Average hourly earnings rose 0.4 percent from the month prior, matching the high estimates from analysts and creating a troubling sign for the Federal Reserve as they seek to cool inflation and spending. Payrolls and labor demand were expected to start slowing, but this report solidifies the strength of the jobs market and portrays consumers are in a strong position to keep spending.

Treasury yields rose sharply after the figures with the 2-year rate-sensitive yield rising to 4.74 percent - its highest level in December. In the futures market, the data deflated bets that the Federal Reserve would ease policy as soon as spring. Odds of a quarter-point cut in March fell, while a full cut is still priced in for May.

Federal Reserve officials are widely expected to keep borrowing costs on hold at the highest level in two decades when they meet this week. Chair Jerome Powell has previously pushed back against growing bets of rate cuts early next year, stressing that policymakers will move cautiously but retain the option to hike again. The solid figures will shift focus to inflation numbers as Fed officials contemplate how long to maintain interest rates at the current 5.25-5.5 percent range. A further cooling of prices would likely help push the central bank toward rate cuts if the job market avoids a more sustained re-acceleration.

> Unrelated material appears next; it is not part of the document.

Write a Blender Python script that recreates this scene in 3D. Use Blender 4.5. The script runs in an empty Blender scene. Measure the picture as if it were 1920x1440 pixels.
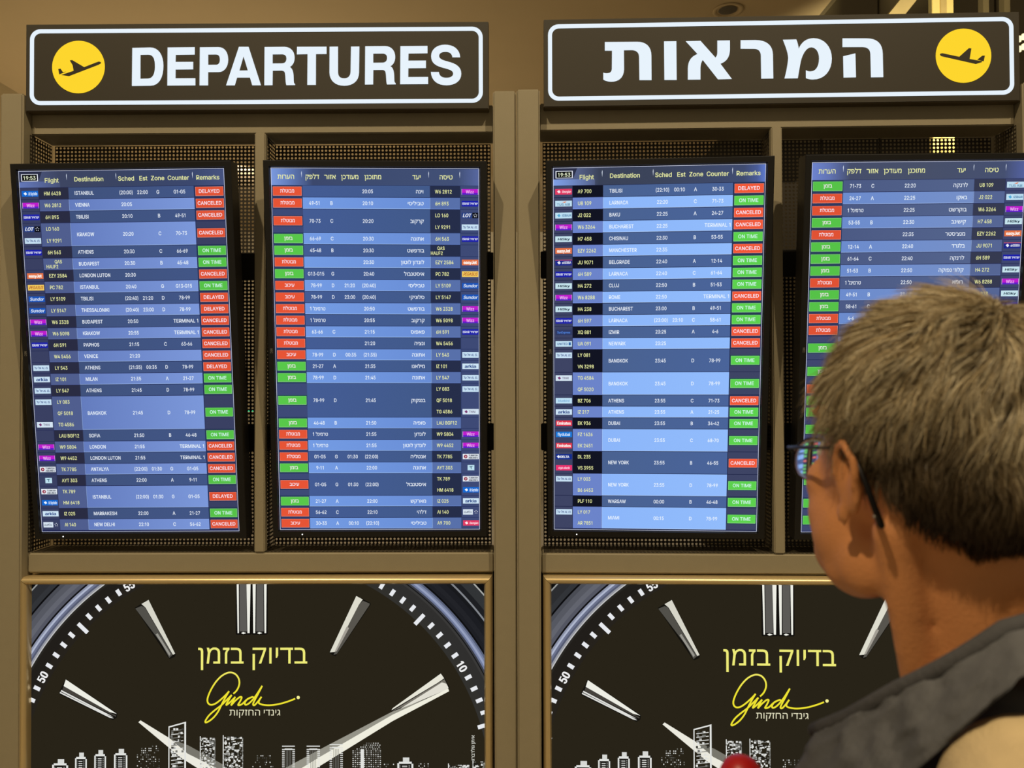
import bpy, bmesh, math, random, json
import numpy as np
from mathutils import Vector, Matrix, Euler, noise
from mathutils.geometry import tessellate_polygon
C = bpy.context.scene.collection
sc = bpy.context.scene
R_ = math.radians

# ------------------------------------------------------------------ camera, world, light, exposure
cam = bpy.data.cameras.new('camera'); co = bpy.data.objects.new('camera', cam); C.objects.link(co); sc.camera = co
cam.sensor_width = 36; cam.lens = 1450 / 1920 * 36; cam.clip_start = .02; cam.clip_end = 60
p_, r_ = .0112, .0024
fw = Vector((0, math.cos(p_), math.sin(p_))); up0 = Vector((0, -math.sin(p_), math.cos(p_))); rt0 = Vector((1, 0, 0))
rt = math.cos(r_) * rt0 - math.sin(r_) * up0; upv = math.cos(r_) * up0 + math.sin(r_) * rt0
m = Matrix((rt, upv, -fw)).transposed().to_4x4(); m.translation = (0, 0, 1.62); co.matrix_world = m
cam.dof.use_dof = True; cam.dof.focus_distance = 2.18; cam.dof.aperture_fstop = 7.2
w = bpy.data.worlds.new('hall_ambience'); w.use_nodes = True; sc.world = w
w.node_tree.nodes['Background'].inputs[0].default_value = (1.0, .80, .50, 1); w.node_tree.nodes['Background'].inputs[1].default_value = .18
sc.view_settings.view_transform = 'Standard'; sc.view_settings.look = 'None'; sc.view_settings.exposure = 0; sc.view_settings.gamma = 1
sc.view_settings.use_curve_mapping = False
def lamp(name, kind, loc, power, col, size=.1, target=None, spot=None):
    l = bpy.data.lights.new(name, kind); l.energy = power; l.color = col
    if kind == 'AREA': l.size = size
    else: l.shadow_soft_size = size
    if spot: l.spot_size = R_(spot); l.spot_blend = .6
    o = bpy.data.objects.new(name, l); C.objects.link(o); o.location = loc
    if target is not None: o.rotation_euler = (Vector(target) - Vector(loc)).to_track_quat('-Z', 'Y').to_euler()
    return o
WARM = (1.0, .80, .50)
for x_ in (-2.5, 2.6): lamp('high_hall_lamp', 'SPOT', (x_, -1.8, 7.6), 980, WARM, .09, (x_ * .25, 2.0, 1.5), 60)   # floodlights under the high roof of the hall
lamp('ceiling_fill', 'AREA', (-2.4, 6.5, 1.9), 38, WARM, 3.4, (-2.4, 6.5, 5))      # unseen upward fill, added to brighten the ceiling
for x_ in (-3, -1, 1): lamp('back_wall_fill', 'SPOT', (x_, 8.4, 4.05), 85, (1, .90, .74), .05, (x_, 12, .8), 150)  # unseen spots added to brighten the back wall behind the sheets

# ------------------------------------------------------------------ materials
def lin(c): return tuple(((v / 255) / 12.92 if v <= 10.3 else (((v / 255) + .055) / 1.055) ** 2.4) for v in c)
def mat(name, rgb, rough=.5, metal=0, var=.06, scale=40, bump=0, bscale=200, spec=.5, coat=0):
    m = bpy.data.materials.new(name); m.use_nodes = True; t = m.node_tree; b = t.nodes['Principled BSDF']
    c = lin(rgb); tc = t.nodes.new('ShaderNodeTexCoord'); n = t.nodes.new('ShaderNodeTexNoise'); n.inputs['Scale'].default_value = scale; n.inputs['Detail'].default_value = 4
    t.links.new(tc.outputs['Object'], n.inputs['Vector'])
    mx = t.nodes.new('ShaderNodeMix'); mx.data_type = 'RGBA'
    mx.inputs[6].default_value = tuple(v * (1 - var) for v in c) + (1,); mx.inputs[7].default_value = tuple(min(1, v * (1 + var)) for v in c) + (1,)
    t.links.new(n.outputs['Fac'], mx.inputs[0]); t.links.new(mx.outputs[2], b.inputs['Base Color'])
    b.inputs['Roughness'].default_value = rough; b.inputs['Metallic'].default_value = metal; b.inputs['Specular IOR Level'].default_value = spec
    if coat: b.inputs['Coat Weight'].default_value = coat
    if bump:
        n2 = t.nodes.new('ShaderNodeTexNoise'); n2.inputs['Scale'].default_value = bscale; n2.inputs['Detail'].default_value = 3; t.links.new(tc.outputs['Object'], n2.inputs['Vector'])
        bp = t.nodes.new('ShaderNodeBump'); bp.inputs['Strength'].default_value = bump; bp.inputs['Distance'].default_value = .002
        t.links.new(n2.outputs['Fac'], bp.inputs['Height']); t.links.new(bp.outputs['Normal'], b.inputs['Normal'])
    return m
def emat(name, rgb=None, strength=1.0, attr=False, gloss=0):
    m = bpy.data.materials.new(name); m.use_nodes = True; t = m.node_tree; t.nodes.clear()
    e = t.nodes.new('ShaderNodeEmission'); e.inputs[1].default_value = strength; o = t.nodes.new('ShaderNodeOutputMaterial')
    if attr:
        a = t.nodes.new('ShaderNodeAttribute'); a.attribute_name = 'col'; t.links.new(a.outputs['Color'], e.inputs[0])
    else: e.inputs[0].default_value = lin(rgb) + (1,)
    t.links.new(e.outputs[0], o.inputs[0]); return m
M = dict(
 taupe=mat('taupe_powder_coat', (150, 140, 116), .55, 0, .04, 30, .25, 900),
 perf=mat('perforated_taupe_shaded', (64, 57, 46), .5, .1, .04),  # same taupe paint as the posts, darkened to carry the recess shade
 rail=mat('dark_steel', (46, 42, 36), .5, .4),
 gold=mat('champagne_anodised', (216, 192, 142), .33, .6, .05, 8),
 signbox=mat('sign_housing', (96, 84, 64), .45, .2), signface=mat('sign_face_brown', (49, 44, 34), .6, 0, .03),
 bezel=mat('black_plastic', (17, 16, 16), .38, 0, .1, 80), dark=mat('near_black', (8, 8, 8), .6),
 plane=mat('vinyl_dark', (44, 38, 26), .5),
 ceiling=mat('ceiling_plaster', (196, 176, 140), .9, 0, .04, 3), wall=mat('wall_plaster', (186, 172, 140), .9, 0, .05, 3),
 darkwall=mat('dark_cladding', (92, 84, 64), .75, 0, .12, 2), darkwall2=mat('dark_cladding_panel', (112, 102, 80), .7, 0, .1, 2), floor=mat('terrazzo', (170, 160, 140), .35, 0, .1, 60),
 cream=mat('cream_cladding', (245, 228, 160), .6), wood=mat('pale_timber', (205, 185, 135), .6, 0, .3, 6),
 steel=mat('brushed_steel', (170, 165, 155), .3, .9), white=mat('white_enamel', (225, 220, 205), .5),
 screen=emat('lit_pixels', attr=True), print_=emat('backlit_print', attr=True),
 lit=emat('backlit_white_acrylic', (232, 243, 252), 1.0), yellow=emat('backlit_yellow_acrylic', (254, 214, 46), 1.0), led=emat('standby_led', (255, 255, 250), 1.5), green=emat('green_led', (60, 235, 150), 2.0),
 lampface=emat('lamp_face', (255, 235, 180), 1.6),
)

# ------------------------------------------------------------------ helpers
def link(name, me, parent=None, mw=None):
    o = bpy.data.objects.new(name, me); C.objects.link(o)
    if mw is not None: o.matrix_world = mw
    if parent is not None: o.parent = parent
    return o
def tag(o, label=None, cat=None, group=None, kind=None):
    for k, v in (('label', label), ('category', cat), ('group', group), ('kind', kind)):
        if v: o[k] = v
    return o
def empty(name, mw):
    o = bpy.data.objects.new(name, None); C.objects.link(o); o.empty_display_size = .05; o.matrix_world = mw; return o
class MB:
    def __init__(s): s.v = []; s.f = []; s.c = []
    def poly(s, pts, col=None):
        n = len(s.v); s.v += pts; s.f.append(tuple(range(n, n + len(pts)))); s.c += [col] * len(pts)
    def tris(s, pts, tri, col=None):
        n = len(s.v); s.v += pts; s.f += [tuple(n + i for i in t) for t in tri]; s.c += [col] * len(pts)
    def rect(s, x0, x1, z0, z1, y, col=None, cols=None):
        n = len(s.v); s.v += [(x0, y, z0), (x1, y, z0), (x1, y, z1), (x0, y, z1)]; s.f.append((n, n + 1, n + 2, n + 3)); s.c += cols or [col] * 4
    def build(s, name, m, parent=None, mw=None):
        me = bpy.data.meshes.new(name); me.from_pydata(s.v, [], s.f)
        if any(c is not None for c in s.c):
            a = me.color_attributes.new('col', 'FLOAT_COLOR', 'POINT'); a.data.foreach_set('color', np.array([tuple(lin(c or (0, 0, 0))) + (1,) for c in s.c], dtype=np.float32).ravel())
        me.materials.append(m); return link(name, me, parent, mw)
def bm_obj(name, bm, m, parent=None, mw=None, smooth=False):
    me = bpy.data.meshes.new(name); bm.to_mesh(me); bm.free(); me.materials.append(m)
    if smooth: me.polygons.foreach_set('use_smooth', [True] * len(me.polygons))
    return link(name, me, parent, mw)
def box(name, b, m, parent=None, bev=.0, mw=None, seg=2):
    x0, x1, y0, y1, z0, z1 = b; bm = bmesh.new(); bmesh.ops.create_cube(bm, size=1)
    for v in bm.verts: v.co = ((x0 + x1) / 2 + v.co.x * (x1 - x0), (y0 + y1) / 2 + v.co.y * (y1 - y0), (z0 + z1) / 2 + v.co.z * (z1 - z0))
    if bev: bmesh.ops.bevel(bm, geom=bm.edges[:], offset=bev, segments=seg, affect='EDGES')
    o = bm_obj(name, bm, m, parent, mw)
    if bev: o.data.polygons.foreach_set('use_smooth', [False] * len(o.data.polygons))
    return o
def pose(loc, rot, base=0):
    yaw, ti, ro = rot
    R = Matrix.Rotation(yaw, 4, 'Z') @ Matrix.Rotation(ti, 4, 'X') @ Matrix.Rotation(ro, 4, 'Y')
    m = Matrix.Translation(loc) @ R
    return m @ Matrix.Translation((0, 0, base))
def inside(pt, poly):
    x, y = pt; r = False; j = len(poly) - 1
    for i in range(len(poly)):
        a, b = poly[i], poly[j]
        if (a[1] > y) != (b[1] > y) and x < (b[0] - a[0]) * (y - a[1]) / (b[1] - a[1]) + a[0]: r = not r
        j = i
    return r
def groups(loops):
    """outer loops with their holes -> list of (points, triangles)"""
    out = []; holes = {}; outer = []
    for i, l in enumerate(loops):
        h = [j for j, o in enumerate(loops) if j != i and all(inside(q, o) for q in l)]
        if h: holes.setdefault(h[0], []).append(l)
        else: outer.append(i)
    for i in outer:
        ls = [loops[i]] + holes.get(i, []); t = tessellate_polygon([[Vector((a, b, 0)) for a, b in l] for l in ls])
        pts = [q for l in ls for q in l]; tri = []
        for a, b, c in t:
            pa, pb, pc = pts[a], pts[b], pts[c]
            cr = (pb[0] - pa[0]) * (pc[1] - pa[1]) - (pb[1] - pa[1]) * (pc[0] - pa[0])
            tri.append((a, b, c) if cr > 0 else (a, c, b))
        out.append((pts, tri, ls))
    return out
def raised(name, loops, y, th, m, parent):
    """flat shape with holes, front face at y, thickness th towards +y"""
    bm = bmesh.new()
    for pts, tri, ls in groups(loops):
        vs = [bm.verts.new((a, y, b)) for a, b in pts]
        for t in tri:
            try: bm.faces.new([vs[i] for i in t])
            except ValueError: pass
        n = 0
        for l in ls:
            bv = [bm.verts.new((a, y + th, b)) for a, b in l]
            for i in range(len(l)):
                j = (i + 1) % len(l)
                bm.faces.new((vs[n + i], bv[i], bv[j], vs[n + j]))
            n += len(l)
    return bm_obj(name, bm, m, parent)
def pairs(l, s=1e-4): return [(l[i] * s, l[i + 1] * s) for i in range(0, len(l), 2)]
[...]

Service sector activity rebounds

Amid an increase in business activity, the US services sector picked up last month, surpassing market expectations. The Institute for Supply Management said that its non-manufacturing PMI rose to 52.7 from the 5-month low of 51.8 in October. The rebound was supported by growth in fifteen industries, with transportation and warehousing demonstrating strong activity. New orders remained robust, suggesting steady demand for services, while input prices saw a minor decline offering some relief from inflationary pressures.

BoC cites progress

The Bank of Canada opted to maintain its key interest rate at the 22-year high of 5 percent last week as widely expected, marking the third consecutive meeting of no change. According to the BoC the latest data “suggest the economy is no longer in excess demand”, which implies no rate hikes are expected moving forward. The central bank noted it remains concerned about inflation risks, but refrains from mentioning that risks are increasing, instead highlighting that higher rates are restraining spending and the labor market continues to ease. Growth in Canada’s economy has stalled, and consumption remains weak.

Meanwhile, the unemployment rate rose to 5.8 percent from 5 percent in just seven months, and such loosening of the labor market typically coincides with recessions. Inflation decelerated to an annual 3.1 percent in October, and many economists do believe a soft landing is still the base-case scenario for the economy. Nevertheless, key risks facing the country’s financial system will be tested. Compared to the US, Canada’s highly indebted households carry shorter-duration mortgages that roll over more quickly, representing a major downside risk to the economy.

RBA holds cash rate steady

The Reserve Bank of Australia also opted to keep rates unchanged at its final meeting of 2023, holding the cash rate at its 12-year high of 4.35 percent. Although the hold was widely anticipated, markets displayed disappointment at the neutral tone in the post-meeting statement, sending the AUD and government bond yields lower. “Higher interest rates are working to establish a more sustainable balance between aggregate supply and demand,” Governor Michele Bullock said. “Holding the cash rate steady at this meeting will allow time to assess the impact of the increases in interest rates on demand, inflation and the labor market.”

Following the meeting, swap traders trimmed their bets on another RBA hike, and are currently pricing in less than a 30 percent chance for an increase in the first half of 2024. The RBA has proven to be more careful in its hiking campaign despite core inflation remaining elevated.